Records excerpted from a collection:
○ ○ ○ ○

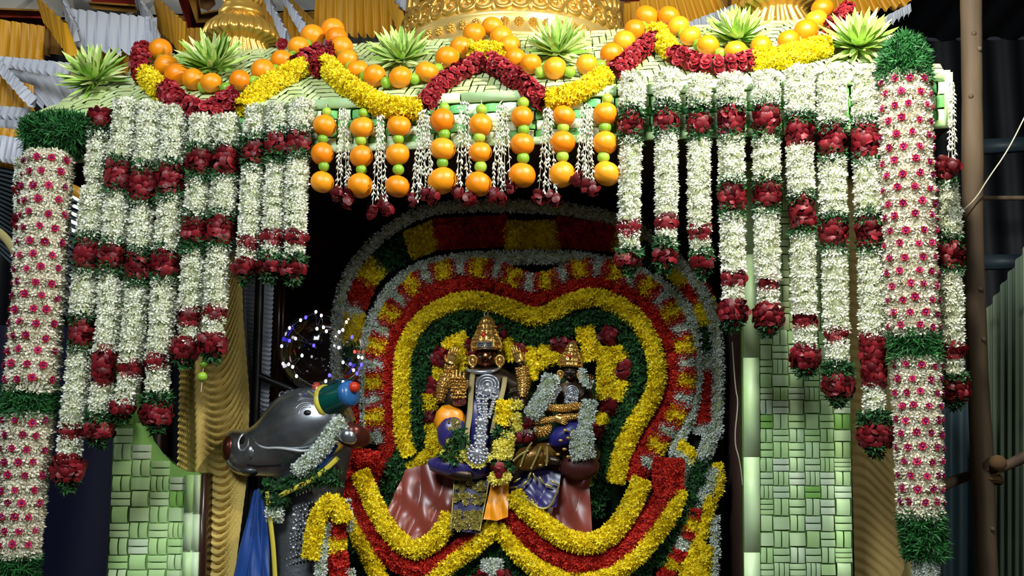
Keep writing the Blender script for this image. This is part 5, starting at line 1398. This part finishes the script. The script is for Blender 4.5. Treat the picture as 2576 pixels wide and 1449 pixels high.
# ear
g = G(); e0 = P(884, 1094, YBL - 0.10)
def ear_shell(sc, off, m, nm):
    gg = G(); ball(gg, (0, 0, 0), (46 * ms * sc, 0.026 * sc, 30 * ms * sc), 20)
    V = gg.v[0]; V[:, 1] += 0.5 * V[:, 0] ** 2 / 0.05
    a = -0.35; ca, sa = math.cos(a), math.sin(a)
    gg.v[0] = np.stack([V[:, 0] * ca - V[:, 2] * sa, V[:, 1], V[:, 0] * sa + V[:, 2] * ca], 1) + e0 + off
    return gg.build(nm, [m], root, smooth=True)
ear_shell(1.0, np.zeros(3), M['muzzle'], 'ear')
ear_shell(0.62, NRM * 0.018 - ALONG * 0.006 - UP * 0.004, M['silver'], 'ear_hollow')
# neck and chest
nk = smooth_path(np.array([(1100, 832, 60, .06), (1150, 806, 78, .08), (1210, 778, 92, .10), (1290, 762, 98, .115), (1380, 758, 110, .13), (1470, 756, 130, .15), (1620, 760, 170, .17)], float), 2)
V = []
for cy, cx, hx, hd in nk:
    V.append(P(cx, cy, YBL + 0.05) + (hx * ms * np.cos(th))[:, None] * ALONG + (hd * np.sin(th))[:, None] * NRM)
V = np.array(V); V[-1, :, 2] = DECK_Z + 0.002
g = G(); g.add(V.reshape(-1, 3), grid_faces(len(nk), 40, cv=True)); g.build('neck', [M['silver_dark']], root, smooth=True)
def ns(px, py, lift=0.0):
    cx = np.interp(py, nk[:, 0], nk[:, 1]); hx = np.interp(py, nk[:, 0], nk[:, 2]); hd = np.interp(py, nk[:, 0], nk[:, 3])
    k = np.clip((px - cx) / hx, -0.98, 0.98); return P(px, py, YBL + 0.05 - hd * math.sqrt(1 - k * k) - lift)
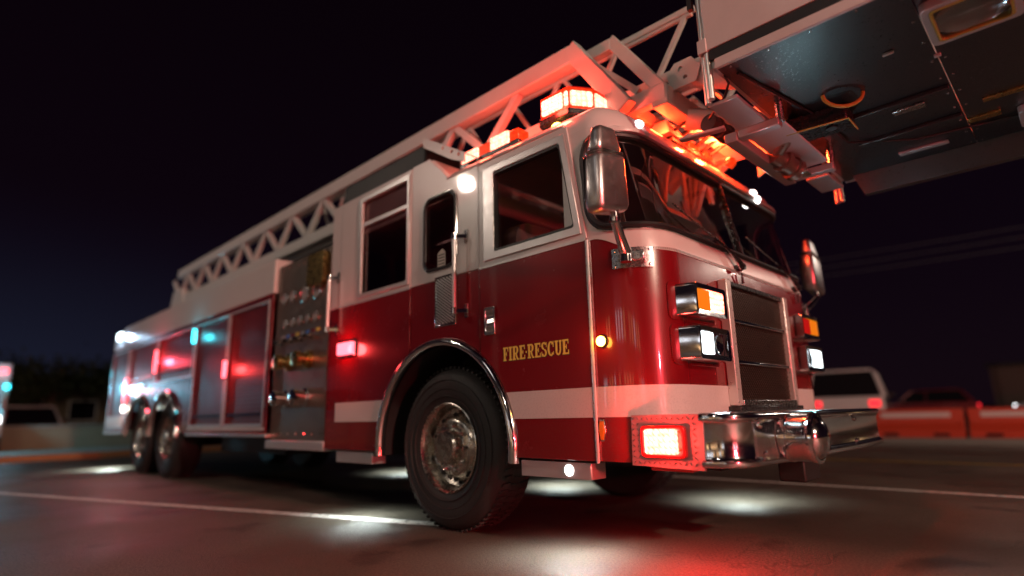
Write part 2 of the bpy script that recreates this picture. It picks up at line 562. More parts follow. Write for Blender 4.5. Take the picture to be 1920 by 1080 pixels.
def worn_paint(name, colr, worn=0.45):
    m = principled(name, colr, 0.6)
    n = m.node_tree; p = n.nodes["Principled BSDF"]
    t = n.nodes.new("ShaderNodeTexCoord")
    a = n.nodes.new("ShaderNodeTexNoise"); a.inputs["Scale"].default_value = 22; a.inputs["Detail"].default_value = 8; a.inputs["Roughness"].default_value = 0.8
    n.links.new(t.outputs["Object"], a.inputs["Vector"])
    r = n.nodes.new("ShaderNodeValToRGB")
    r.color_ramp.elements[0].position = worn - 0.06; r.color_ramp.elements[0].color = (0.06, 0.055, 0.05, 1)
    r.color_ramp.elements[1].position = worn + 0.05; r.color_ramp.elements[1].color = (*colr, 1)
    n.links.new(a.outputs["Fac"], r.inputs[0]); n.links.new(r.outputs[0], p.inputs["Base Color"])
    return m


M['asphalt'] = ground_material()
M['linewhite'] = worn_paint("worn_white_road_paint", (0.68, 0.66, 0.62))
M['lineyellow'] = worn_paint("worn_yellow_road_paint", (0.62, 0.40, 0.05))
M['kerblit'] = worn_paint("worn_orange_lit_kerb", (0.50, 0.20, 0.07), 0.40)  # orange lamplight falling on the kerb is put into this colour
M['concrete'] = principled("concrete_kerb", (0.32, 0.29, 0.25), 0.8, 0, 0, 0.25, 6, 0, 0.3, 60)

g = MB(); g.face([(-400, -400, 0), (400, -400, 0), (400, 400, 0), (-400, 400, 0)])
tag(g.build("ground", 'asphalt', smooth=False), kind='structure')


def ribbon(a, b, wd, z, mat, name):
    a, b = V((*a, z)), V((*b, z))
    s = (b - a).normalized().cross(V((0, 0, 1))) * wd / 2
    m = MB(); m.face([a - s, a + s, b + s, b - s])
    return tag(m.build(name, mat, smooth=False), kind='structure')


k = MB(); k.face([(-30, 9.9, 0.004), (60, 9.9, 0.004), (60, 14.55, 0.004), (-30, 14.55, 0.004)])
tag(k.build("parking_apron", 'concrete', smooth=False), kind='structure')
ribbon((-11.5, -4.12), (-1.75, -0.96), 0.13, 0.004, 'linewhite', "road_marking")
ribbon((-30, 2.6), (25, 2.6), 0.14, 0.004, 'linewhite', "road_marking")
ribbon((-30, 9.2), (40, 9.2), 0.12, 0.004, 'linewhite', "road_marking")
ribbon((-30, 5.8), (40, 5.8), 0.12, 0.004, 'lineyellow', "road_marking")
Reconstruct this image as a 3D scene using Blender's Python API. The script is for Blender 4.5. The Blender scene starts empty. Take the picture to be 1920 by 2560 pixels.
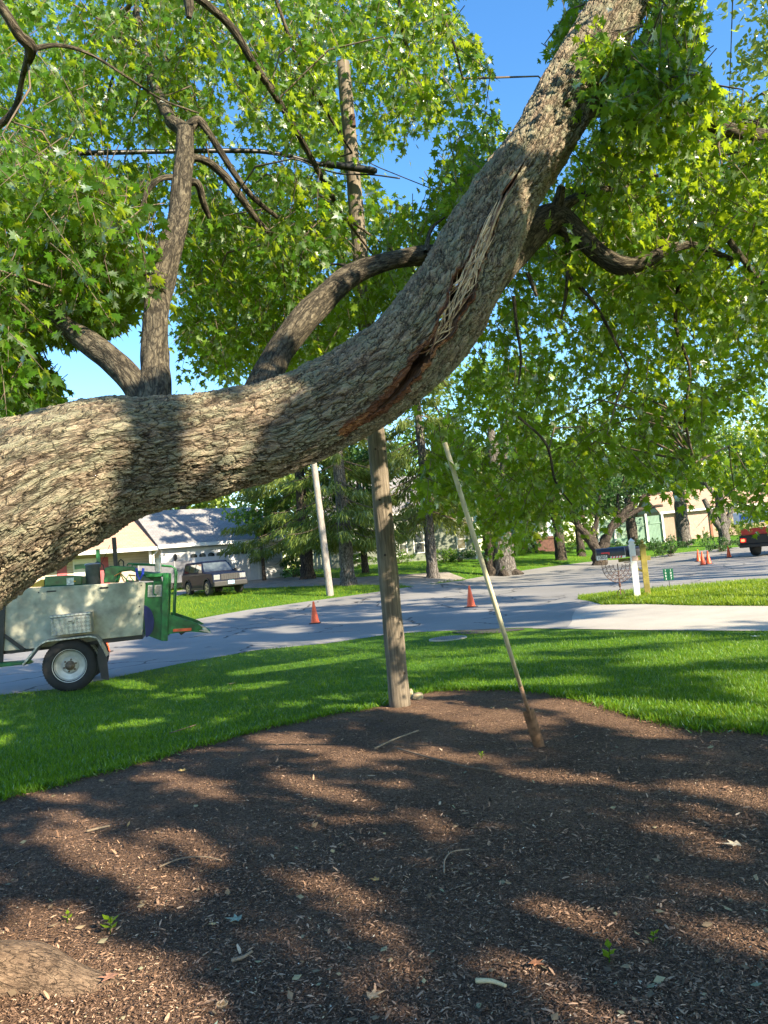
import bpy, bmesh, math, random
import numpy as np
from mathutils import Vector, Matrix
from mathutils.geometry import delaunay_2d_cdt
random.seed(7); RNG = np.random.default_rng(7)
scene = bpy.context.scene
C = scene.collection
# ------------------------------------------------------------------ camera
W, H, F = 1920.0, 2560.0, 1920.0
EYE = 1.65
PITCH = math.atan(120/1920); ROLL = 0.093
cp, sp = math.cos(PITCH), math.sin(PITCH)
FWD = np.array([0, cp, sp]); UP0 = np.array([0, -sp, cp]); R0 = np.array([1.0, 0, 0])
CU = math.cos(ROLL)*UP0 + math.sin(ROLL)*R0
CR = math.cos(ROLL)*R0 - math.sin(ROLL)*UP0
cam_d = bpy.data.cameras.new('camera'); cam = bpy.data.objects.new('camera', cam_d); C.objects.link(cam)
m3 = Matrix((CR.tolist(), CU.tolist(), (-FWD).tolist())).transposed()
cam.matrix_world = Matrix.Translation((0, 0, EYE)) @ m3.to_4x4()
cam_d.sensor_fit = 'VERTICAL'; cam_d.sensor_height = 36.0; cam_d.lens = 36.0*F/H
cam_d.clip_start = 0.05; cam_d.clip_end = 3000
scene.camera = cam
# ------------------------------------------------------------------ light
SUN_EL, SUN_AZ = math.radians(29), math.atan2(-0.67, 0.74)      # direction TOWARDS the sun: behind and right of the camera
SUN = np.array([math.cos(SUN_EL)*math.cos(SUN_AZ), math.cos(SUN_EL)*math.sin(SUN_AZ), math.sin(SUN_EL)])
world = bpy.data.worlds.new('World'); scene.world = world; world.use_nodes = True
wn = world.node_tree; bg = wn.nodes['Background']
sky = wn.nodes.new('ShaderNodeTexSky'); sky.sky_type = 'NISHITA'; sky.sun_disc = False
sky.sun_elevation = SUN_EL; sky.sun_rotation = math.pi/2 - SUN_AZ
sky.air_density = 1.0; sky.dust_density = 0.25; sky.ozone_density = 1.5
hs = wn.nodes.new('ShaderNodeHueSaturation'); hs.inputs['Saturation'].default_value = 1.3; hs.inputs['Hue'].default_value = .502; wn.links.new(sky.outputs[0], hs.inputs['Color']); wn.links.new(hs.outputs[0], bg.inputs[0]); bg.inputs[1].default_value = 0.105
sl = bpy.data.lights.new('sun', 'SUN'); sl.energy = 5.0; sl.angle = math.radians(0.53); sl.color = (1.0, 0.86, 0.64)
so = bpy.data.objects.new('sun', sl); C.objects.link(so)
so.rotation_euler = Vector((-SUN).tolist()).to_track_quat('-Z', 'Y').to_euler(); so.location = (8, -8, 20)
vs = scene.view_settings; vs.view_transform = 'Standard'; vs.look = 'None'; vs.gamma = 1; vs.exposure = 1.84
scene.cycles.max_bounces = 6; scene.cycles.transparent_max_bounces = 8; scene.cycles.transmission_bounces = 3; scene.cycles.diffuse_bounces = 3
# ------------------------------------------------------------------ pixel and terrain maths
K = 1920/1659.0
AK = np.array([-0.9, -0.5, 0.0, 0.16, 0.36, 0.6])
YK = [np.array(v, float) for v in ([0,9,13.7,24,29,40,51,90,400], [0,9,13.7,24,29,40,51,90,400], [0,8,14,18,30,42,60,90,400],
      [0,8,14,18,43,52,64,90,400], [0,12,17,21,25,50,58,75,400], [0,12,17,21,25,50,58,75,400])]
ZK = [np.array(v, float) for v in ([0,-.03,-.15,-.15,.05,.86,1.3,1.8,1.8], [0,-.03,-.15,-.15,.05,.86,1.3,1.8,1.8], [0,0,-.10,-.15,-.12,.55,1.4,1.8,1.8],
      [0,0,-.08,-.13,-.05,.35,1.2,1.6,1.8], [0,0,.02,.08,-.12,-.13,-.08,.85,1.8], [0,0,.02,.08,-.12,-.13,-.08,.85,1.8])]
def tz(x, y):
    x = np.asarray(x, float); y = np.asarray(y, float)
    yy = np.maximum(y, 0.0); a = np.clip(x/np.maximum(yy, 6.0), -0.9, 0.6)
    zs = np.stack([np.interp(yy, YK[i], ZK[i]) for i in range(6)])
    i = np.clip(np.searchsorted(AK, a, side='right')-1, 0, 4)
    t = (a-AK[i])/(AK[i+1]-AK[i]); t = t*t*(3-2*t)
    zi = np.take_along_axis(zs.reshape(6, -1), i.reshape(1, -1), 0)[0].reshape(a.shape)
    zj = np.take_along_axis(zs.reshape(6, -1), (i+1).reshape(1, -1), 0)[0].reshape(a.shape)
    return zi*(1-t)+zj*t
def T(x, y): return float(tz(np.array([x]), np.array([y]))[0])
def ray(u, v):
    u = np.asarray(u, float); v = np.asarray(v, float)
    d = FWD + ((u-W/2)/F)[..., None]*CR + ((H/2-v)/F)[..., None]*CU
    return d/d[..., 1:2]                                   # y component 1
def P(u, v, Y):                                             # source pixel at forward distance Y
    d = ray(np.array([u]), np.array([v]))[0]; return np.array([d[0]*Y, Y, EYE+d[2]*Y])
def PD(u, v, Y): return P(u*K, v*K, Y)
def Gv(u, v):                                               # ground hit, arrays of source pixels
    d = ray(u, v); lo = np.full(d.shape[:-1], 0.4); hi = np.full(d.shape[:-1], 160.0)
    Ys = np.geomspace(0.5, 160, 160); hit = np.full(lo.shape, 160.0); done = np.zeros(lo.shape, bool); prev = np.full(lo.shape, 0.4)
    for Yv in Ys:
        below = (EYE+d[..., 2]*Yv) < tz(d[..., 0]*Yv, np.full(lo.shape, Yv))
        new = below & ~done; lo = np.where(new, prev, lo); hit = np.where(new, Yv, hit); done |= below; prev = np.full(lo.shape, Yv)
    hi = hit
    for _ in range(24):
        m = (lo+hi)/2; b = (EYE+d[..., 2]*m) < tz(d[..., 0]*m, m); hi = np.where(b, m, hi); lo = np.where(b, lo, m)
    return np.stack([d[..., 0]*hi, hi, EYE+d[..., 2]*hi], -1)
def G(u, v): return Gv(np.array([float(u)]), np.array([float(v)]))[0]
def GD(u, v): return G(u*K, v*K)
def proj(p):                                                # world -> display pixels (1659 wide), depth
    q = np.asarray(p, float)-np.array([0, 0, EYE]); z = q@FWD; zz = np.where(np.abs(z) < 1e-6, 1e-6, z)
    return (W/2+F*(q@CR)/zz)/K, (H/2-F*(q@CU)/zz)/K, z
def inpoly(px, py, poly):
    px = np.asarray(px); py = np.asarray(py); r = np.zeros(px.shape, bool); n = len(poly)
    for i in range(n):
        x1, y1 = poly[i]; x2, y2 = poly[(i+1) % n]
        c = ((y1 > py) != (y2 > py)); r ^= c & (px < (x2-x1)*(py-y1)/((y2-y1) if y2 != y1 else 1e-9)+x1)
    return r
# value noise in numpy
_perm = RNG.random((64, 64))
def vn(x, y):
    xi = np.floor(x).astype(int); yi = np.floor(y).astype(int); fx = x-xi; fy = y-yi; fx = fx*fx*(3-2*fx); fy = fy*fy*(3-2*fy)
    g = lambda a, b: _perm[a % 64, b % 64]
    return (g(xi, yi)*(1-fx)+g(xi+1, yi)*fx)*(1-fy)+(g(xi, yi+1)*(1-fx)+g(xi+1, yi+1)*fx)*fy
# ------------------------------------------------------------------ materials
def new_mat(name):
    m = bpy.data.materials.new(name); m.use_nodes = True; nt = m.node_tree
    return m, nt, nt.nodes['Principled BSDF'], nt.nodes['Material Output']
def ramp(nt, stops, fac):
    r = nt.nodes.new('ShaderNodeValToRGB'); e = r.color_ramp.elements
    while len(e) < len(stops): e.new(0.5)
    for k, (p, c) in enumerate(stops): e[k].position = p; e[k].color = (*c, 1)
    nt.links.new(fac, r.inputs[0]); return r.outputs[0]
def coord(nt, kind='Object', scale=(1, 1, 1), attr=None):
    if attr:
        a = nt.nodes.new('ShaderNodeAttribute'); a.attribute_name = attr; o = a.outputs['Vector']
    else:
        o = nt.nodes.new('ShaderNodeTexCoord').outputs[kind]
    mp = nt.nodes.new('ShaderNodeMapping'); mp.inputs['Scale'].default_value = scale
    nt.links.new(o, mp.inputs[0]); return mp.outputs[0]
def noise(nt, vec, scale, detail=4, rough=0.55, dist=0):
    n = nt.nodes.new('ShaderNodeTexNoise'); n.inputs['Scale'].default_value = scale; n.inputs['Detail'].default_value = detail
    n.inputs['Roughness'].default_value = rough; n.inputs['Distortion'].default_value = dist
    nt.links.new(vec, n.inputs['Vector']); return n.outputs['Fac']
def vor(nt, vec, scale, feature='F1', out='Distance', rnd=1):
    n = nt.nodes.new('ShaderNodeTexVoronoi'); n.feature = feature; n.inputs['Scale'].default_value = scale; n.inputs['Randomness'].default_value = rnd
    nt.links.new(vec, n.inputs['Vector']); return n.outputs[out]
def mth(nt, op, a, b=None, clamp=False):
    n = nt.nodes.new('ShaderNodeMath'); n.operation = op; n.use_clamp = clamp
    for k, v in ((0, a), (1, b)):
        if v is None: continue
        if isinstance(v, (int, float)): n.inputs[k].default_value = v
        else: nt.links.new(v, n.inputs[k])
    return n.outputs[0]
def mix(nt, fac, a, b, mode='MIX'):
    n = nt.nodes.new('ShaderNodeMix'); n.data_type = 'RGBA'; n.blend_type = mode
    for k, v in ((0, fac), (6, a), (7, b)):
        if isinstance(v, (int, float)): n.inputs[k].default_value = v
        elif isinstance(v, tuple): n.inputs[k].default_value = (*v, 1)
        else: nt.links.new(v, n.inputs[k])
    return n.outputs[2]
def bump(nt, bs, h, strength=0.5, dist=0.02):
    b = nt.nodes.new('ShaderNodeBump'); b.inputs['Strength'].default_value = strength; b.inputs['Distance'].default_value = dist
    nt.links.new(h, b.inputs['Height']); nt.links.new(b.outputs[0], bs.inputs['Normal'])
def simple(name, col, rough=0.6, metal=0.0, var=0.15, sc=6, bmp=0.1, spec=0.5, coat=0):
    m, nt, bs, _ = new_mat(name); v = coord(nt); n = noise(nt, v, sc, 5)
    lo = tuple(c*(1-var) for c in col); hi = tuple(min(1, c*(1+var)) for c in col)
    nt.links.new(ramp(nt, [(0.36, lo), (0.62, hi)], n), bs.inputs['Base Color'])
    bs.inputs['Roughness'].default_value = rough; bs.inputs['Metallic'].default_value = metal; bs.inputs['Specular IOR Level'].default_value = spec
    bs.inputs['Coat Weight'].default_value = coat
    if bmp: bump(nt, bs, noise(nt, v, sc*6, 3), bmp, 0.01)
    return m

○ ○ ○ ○

▶ Work instructions
Extract each line holding the word "wide" from the records.

▶ Final result
Keep writing the Blender script for this image. This is part 5, starting at line 1398. This part finishes the script. The script is for Blender 4.5. Treat the picture as 2576 pixels wide and 1449 pixels high.
def proj(p):                                                # world -> display pixels (1659 wide), depth